Using the material below, print the line that contains "Keep writing the", the line that contains "mb.build('raffia_bow', M['raffia'], gr)", and every line in between, exactly and nothing else.

☆ ☆ ☆ ☆ ☆ ☆ ☆

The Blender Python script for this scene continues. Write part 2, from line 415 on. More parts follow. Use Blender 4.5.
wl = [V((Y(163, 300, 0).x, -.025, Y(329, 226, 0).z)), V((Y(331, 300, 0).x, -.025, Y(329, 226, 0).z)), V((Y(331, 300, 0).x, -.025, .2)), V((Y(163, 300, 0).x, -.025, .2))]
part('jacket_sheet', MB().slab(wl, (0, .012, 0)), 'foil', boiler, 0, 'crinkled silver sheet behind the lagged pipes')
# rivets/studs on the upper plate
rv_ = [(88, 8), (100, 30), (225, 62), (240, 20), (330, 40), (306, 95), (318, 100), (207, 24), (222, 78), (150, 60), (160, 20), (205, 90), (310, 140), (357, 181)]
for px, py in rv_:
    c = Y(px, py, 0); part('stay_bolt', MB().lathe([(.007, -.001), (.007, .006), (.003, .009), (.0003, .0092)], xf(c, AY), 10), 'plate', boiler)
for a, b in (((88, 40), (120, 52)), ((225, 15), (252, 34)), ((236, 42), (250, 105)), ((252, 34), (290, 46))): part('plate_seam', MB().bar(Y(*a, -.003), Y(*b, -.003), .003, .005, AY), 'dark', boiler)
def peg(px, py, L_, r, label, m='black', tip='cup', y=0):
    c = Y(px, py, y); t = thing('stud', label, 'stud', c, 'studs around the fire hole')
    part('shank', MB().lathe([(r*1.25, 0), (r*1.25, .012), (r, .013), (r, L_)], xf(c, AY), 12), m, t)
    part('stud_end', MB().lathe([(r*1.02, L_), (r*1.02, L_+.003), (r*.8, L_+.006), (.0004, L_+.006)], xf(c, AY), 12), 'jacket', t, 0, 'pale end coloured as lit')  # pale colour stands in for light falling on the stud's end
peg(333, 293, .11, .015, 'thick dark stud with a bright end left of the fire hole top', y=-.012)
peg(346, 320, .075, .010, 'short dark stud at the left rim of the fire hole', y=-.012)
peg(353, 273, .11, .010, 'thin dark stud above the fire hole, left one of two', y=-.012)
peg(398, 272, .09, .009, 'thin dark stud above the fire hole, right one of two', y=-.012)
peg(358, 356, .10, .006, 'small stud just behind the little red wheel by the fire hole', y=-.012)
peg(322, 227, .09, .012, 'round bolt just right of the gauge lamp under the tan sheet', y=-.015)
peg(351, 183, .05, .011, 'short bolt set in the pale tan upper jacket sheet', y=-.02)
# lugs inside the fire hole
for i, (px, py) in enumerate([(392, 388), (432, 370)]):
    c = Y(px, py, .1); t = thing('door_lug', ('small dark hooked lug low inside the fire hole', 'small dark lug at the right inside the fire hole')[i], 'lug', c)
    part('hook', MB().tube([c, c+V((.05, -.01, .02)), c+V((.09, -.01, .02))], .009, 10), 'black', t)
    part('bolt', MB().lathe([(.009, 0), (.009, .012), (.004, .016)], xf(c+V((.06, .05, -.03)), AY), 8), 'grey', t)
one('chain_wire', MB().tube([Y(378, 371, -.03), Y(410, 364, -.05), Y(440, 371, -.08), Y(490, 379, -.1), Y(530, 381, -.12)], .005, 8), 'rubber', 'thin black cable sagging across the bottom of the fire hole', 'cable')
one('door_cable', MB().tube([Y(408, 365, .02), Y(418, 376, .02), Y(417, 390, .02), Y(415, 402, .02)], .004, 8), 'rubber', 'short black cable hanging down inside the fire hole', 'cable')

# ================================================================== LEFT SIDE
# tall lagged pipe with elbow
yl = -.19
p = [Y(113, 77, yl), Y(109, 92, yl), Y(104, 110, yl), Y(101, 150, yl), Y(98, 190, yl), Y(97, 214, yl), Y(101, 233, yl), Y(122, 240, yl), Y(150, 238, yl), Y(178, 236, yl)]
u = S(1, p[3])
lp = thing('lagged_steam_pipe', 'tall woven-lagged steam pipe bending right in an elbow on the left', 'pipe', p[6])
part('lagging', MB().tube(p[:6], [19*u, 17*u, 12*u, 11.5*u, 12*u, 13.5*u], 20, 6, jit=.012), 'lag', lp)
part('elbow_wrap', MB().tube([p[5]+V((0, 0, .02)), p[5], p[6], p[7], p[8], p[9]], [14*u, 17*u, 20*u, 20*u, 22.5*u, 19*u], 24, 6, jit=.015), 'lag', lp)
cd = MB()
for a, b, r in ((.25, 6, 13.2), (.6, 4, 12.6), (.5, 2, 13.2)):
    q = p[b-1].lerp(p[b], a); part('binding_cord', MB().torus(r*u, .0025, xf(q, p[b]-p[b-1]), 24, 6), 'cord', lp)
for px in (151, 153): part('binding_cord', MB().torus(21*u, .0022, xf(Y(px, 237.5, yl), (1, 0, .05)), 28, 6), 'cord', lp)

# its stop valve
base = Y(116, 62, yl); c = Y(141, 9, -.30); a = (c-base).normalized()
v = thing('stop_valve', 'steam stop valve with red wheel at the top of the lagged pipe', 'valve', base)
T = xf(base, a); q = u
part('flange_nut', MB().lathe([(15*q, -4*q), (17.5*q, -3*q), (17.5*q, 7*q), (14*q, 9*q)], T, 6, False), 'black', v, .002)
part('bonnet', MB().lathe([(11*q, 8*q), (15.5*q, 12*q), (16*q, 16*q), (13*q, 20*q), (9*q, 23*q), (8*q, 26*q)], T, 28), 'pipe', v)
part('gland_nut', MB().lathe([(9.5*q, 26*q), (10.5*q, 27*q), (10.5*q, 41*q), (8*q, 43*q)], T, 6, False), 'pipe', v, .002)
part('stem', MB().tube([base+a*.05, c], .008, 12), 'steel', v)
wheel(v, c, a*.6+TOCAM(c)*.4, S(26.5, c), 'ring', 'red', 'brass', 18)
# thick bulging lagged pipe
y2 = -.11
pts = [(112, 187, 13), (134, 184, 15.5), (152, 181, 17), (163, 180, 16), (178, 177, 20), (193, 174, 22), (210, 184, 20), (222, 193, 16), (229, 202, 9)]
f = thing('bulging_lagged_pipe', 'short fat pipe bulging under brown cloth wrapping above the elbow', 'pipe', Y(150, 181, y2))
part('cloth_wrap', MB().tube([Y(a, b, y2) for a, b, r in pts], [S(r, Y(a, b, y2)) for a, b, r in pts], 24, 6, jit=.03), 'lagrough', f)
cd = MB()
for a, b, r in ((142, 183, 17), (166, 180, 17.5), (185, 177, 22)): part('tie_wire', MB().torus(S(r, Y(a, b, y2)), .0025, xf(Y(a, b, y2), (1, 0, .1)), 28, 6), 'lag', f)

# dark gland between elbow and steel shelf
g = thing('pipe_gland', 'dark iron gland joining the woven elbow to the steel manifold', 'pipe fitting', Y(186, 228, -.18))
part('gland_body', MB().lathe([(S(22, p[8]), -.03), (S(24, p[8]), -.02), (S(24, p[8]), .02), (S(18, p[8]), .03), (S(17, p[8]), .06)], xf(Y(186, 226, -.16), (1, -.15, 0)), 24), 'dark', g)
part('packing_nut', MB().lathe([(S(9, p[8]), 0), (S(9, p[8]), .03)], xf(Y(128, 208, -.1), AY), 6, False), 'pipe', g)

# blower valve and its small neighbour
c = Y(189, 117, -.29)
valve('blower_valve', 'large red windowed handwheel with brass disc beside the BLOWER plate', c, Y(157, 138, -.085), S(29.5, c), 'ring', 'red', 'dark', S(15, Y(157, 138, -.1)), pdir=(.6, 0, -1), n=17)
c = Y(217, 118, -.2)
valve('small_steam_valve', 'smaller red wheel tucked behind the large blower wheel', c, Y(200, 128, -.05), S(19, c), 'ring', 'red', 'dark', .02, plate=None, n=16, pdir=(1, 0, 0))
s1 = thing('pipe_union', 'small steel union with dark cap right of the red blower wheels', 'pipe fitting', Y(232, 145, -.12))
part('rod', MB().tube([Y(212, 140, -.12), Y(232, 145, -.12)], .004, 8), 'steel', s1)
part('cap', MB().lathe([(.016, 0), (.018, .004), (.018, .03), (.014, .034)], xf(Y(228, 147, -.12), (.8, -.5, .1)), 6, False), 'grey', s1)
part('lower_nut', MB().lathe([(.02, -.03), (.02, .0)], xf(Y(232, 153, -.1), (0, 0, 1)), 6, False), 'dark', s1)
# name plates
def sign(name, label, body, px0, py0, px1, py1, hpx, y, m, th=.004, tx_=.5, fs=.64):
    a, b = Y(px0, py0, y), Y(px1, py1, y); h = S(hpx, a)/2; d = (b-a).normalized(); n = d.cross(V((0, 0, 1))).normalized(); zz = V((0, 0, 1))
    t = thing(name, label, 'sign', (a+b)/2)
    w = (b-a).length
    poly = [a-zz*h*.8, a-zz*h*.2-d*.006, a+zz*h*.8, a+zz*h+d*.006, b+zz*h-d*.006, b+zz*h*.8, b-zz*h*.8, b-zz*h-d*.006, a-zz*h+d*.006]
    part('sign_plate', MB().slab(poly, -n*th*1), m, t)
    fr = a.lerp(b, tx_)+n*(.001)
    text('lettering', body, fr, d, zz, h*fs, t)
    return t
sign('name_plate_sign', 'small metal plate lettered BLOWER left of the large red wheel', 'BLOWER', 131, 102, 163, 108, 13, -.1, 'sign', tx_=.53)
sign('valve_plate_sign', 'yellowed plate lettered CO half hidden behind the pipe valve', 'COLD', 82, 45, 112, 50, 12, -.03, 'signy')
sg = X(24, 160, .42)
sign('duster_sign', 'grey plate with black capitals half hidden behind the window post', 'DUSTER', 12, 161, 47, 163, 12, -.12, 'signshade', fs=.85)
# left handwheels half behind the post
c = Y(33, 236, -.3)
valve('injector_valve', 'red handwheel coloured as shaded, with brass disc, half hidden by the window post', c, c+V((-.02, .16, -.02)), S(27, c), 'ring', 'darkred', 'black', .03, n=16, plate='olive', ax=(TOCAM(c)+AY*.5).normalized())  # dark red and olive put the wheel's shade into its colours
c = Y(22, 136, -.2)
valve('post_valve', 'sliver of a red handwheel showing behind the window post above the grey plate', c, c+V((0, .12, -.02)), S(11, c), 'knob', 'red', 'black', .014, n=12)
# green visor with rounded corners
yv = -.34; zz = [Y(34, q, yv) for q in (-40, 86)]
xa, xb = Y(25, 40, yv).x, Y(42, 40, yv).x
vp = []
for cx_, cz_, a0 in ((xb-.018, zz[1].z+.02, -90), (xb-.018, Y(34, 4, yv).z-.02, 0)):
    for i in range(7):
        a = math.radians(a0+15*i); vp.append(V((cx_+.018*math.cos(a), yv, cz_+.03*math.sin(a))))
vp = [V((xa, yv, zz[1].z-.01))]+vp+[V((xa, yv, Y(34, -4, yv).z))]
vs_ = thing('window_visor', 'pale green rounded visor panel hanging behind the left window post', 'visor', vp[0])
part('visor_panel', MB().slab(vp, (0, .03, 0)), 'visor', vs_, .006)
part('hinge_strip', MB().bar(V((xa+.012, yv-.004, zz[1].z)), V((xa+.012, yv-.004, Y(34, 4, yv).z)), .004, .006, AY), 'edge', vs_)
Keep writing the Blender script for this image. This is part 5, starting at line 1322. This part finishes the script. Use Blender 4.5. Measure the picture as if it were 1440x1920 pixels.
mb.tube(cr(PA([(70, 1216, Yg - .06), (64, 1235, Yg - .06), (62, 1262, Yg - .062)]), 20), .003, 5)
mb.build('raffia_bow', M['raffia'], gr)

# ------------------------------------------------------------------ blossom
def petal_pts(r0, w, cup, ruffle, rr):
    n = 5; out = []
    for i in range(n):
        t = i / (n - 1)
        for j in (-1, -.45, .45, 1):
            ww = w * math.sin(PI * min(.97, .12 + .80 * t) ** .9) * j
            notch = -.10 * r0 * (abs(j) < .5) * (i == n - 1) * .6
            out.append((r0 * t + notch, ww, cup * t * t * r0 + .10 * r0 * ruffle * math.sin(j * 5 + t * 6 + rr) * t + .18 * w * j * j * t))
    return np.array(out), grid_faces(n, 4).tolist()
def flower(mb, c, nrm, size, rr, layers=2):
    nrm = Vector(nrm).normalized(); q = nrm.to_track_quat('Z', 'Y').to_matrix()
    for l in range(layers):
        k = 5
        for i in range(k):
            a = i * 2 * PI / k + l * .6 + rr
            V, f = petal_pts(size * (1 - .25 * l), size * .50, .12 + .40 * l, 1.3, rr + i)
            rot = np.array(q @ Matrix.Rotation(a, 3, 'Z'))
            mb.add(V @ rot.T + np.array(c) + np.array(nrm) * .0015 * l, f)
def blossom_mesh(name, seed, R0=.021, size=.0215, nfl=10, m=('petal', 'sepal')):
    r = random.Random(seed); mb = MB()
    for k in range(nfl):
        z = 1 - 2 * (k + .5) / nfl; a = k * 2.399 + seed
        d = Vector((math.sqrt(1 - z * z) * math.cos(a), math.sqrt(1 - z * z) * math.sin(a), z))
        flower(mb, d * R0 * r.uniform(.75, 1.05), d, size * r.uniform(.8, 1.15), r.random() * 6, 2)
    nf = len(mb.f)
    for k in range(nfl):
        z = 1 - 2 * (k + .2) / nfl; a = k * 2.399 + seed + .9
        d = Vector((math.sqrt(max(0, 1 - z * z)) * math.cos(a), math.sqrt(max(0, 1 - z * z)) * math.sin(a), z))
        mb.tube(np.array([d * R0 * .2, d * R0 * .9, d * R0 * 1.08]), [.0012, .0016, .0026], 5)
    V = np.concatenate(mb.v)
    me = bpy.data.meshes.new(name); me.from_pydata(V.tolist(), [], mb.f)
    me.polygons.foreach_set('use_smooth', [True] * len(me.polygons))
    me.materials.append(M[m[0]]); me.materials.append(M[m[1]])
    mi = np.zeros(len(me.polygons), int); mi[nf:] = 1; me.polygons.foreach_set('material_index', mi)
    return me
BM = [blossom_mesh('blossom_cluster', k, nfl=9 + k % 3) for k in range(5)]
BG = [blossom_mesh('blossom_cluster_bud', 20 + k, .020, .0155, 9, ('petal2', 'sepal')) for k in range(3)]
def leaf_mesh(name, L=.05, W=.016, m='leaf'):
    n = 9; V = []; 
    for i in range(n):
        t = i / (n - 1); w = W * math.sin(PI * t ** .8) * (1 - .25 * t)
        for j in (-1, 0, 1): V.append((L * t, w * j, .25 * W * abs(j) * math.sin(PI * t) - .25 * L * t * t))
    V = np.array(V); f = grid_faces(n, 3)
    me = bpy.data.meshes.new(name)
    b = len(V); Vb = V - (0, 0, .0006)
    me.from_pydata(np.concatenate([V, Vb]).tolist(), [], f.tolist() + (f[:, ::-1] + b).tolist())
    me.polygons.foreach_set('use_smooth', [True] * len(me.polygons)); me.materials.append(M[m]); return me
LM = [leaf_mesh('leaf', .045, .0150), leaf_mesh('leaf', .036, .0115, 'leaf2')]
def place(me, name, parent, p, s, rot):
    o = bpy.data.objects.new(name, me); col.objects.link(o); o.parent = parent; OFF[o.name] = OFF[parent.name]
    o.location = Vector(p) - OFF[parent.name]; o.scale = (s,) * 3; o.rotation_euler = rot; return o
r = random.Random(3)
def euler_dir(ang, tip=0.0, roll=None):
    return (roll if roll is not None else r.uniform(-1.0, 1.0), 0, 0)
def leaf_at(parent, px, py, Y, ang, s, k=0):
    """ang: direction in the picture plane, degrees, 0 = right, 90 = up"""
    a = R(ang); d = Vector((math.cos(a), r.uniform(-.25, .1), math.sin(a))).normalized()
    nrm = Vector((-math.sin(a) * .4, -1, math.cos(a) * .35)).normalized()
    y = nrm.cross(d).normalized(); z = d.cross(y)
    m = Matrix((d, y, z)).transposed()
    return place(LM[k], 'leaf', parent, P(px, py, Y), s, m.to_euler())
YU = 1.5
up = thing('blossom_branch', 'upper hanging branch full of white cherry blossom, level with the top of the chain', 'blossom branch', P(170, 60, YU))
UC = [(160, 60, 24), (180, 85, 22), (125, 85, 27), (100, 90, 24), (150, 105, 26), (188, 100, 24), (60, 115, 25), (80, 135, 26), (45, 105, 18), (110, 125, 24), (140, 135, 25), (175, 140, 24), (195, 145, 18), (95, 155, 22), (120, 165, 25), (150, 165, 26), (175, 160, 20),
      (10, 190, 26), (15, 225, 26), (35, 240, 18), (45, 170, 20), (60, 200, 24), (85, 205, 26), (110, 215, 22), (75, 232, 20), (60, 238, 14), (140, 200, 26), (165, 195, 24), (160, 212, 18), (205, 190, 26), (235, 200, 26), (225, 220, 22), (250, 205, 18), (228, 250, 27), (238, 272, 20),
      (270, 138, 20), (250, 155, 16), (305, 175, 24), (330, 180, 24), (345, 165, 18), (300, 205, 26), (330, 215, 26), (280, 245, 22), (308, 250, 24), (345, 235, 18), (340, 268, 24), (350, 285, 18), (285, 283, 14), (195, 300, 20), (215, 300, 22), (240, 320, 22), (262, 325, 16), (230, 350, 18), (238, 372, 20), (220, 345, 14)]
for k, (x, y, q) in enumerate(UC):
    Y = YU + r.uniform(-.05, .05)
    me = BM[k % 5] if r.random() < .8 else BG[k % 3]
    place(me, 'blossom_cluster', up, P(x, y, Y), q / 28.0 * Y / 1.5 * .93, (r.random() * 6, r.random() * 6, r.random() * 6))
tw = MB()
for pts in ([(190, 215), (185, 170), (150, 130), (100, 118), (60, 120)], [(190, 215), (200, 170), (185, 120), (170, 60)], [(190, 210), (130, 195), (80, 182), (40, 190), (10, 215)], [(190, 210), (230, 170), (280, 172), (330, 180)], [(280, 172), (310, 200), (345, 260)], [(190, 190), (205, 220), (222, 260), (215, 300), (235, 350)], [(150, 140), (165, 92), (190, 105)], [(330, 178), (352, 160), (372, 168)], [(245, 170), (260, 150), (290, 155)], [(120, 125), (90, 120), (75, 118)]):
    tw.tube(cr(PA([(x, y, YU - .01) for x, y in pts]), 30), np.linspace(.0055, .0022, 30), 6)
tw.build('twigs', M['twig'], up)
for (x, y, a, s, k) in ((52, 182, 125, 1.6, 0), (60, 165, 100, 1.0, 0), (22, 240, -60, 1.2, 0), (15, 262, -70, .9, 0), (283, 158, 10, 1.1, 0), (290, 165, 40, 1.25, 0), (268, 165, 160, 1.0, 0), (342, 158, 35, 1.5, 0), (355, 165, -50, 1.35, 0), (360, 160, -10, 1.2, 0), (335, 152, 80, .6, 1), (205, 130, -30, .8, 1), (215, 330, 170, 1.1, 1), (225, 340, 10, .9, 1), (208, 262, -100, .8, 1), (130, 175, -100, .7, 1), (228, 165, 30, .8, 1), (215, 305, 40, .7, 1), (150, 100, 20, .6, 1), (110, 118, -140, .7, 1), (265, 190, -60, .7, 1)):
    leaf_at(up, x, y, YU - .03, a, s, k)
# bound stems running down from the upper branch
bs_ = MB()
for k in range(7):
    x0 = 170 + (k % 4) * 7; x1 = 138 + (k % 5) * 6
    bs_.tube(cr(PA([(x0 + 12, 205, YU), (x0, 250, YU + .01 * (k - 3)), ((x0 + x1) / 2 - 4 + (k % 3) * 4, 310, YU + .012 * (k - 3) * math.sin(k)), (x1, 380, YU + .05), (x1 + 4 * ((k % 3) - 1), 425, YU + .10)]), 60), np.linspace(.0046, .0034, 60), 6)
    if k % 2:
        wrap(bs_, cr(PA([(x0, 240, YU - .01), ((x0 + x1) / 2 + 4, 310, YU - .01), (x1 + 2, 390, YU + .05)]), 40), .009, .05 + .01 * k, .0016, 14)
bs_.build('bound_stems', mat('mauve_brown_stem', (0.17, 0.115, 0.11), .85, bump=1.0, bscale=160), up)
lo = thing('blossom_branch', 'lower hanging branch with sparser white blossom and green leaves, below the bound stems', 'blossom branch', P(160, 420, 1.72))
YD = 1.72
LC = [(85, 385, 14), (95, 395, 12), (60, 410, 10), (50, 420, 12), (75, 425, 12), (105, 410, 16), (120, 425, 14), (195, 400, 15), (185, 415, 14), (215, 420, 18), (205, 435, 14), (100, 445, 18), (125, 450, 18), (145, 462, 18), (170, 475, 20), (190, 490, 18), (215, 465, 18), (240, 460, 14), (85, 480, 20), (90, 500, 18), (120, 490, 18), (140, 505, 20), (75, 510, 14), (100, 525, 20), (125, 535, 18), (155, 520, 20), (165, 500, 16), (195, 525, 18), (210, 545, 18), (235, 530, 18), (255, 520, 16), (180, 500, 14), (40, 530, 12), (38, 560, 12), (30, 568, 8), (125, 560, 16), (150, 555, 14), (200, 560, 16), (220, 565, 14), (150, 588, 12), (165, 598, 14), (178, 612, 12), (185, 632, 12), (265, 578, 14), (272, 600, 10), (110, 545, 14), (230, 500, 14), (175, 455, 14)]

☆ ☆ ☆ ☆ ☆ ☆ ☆

● Exercise result:
Keep writing the Blender script for this image. This is part 5, starting at line 1322. This part finishes the script. Use Blender 4.5. Measure the picture as if it were 1440x1920 pixels.
mb.tube(cr(PA([(70, 1216, Yg - .06), (64, 1235, Yg - .06), (62, 1262, Yg - .062)]), 20), .003, 5)
mb.build('raffia_bow', M['raffia'], gr)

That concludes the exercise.